Frequently Asked Questions

Q: What is the formula for the volume of a square pyramid?

A: The volume of a square pyramid is V = (1/3) * s^2 * h, where s is the base side length and h is the perpendicular height from the base plane to the apex. The same rule also reads V = (1/3) * B * h with B = s^2, and works for any pyramid that has a known perpendicular height, right or oblique.

Q: How do you find the volume of a square pyramid step by step?

A: Measure the base side length and the perpendicular height in the same linear unit. Square the side length to get the base area, then multiply the base area by the height and divide by three.

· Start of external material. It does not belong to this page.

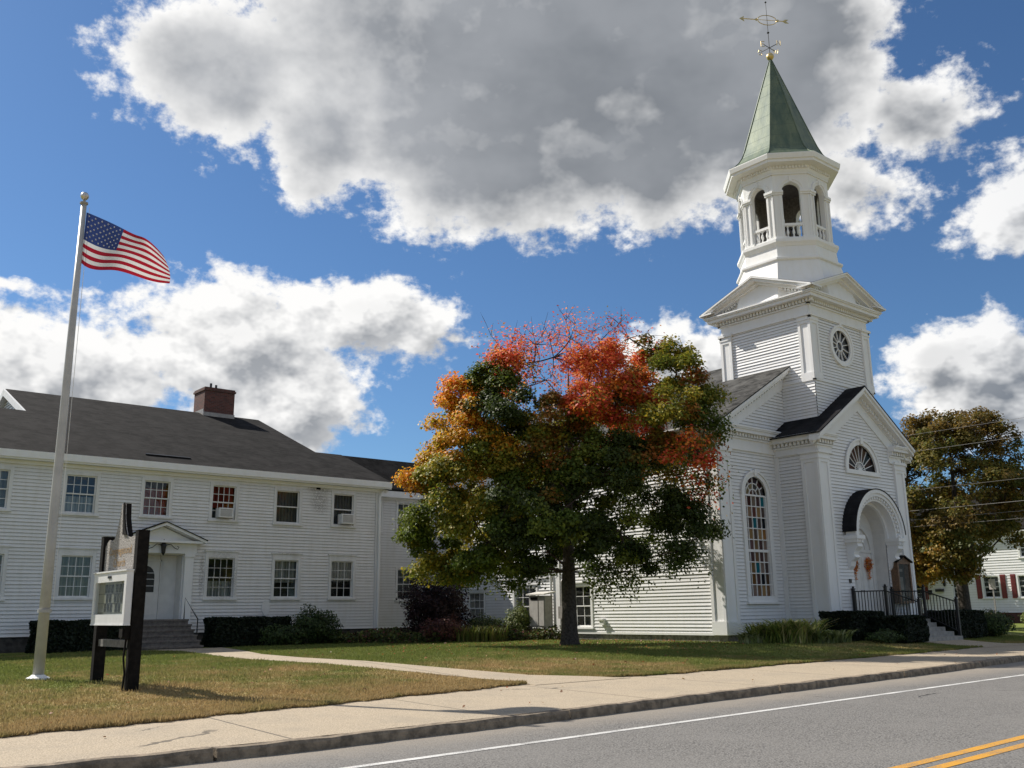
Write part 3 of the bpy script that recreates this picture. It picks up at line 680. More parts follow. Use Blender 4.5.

For side length 6 and height 9 the base area is 36 and the volume is (1/3) * 36 * 9 = 108 cubic units.

Q: What is the slant height of a square pyramid?

A: The slant height of a square pyramid is the line from the apex to the midpoint of a base edge, and it is the height of each triangular face. It is l = sqrt(h^2 + (s/2)^2), where h is the perpendicular height and s is the base side length. Because the base is a regular square, all four faces share the same slant height.

Q: What units should I use for the square pyramid result?

A: Use one linear unit for the base side length and the perpendicular height, such as inches, feet, centimeters, or meters. The base area row shows the footprint in square units of that length, the slant height row shows the slant in linear units, and the volume row shows the inside space in cubic units. Mixing feet and inches, or feet and meters, gives an answer off by a power of 12 or 3.281.

Q: What is the difference between a square pyramid and a square prism?

A: A square prism is a box with two parallel square faces and four rectangular side faces; its volume is V = s^2 * h. A square pyramid has one square base and four triangular faces that meet at the apex, and its volume is one third of the same product, V = (1/3) * s^2 * h. Three congruent right square pyramids of equal base and height fit exactly into the matching prism, which is the geometric proof of the one-third factor.

Q: How do you find the surface area of a square pyramid?

A: Add the square base area to the lateral surface area of the four triangular faces. Each triangular face has a base of length s and a height equal to the slant height l, so the four faces together cover an area of 2 s l. The total surface area is s^2 + 2 s l, in square units of the chosen length.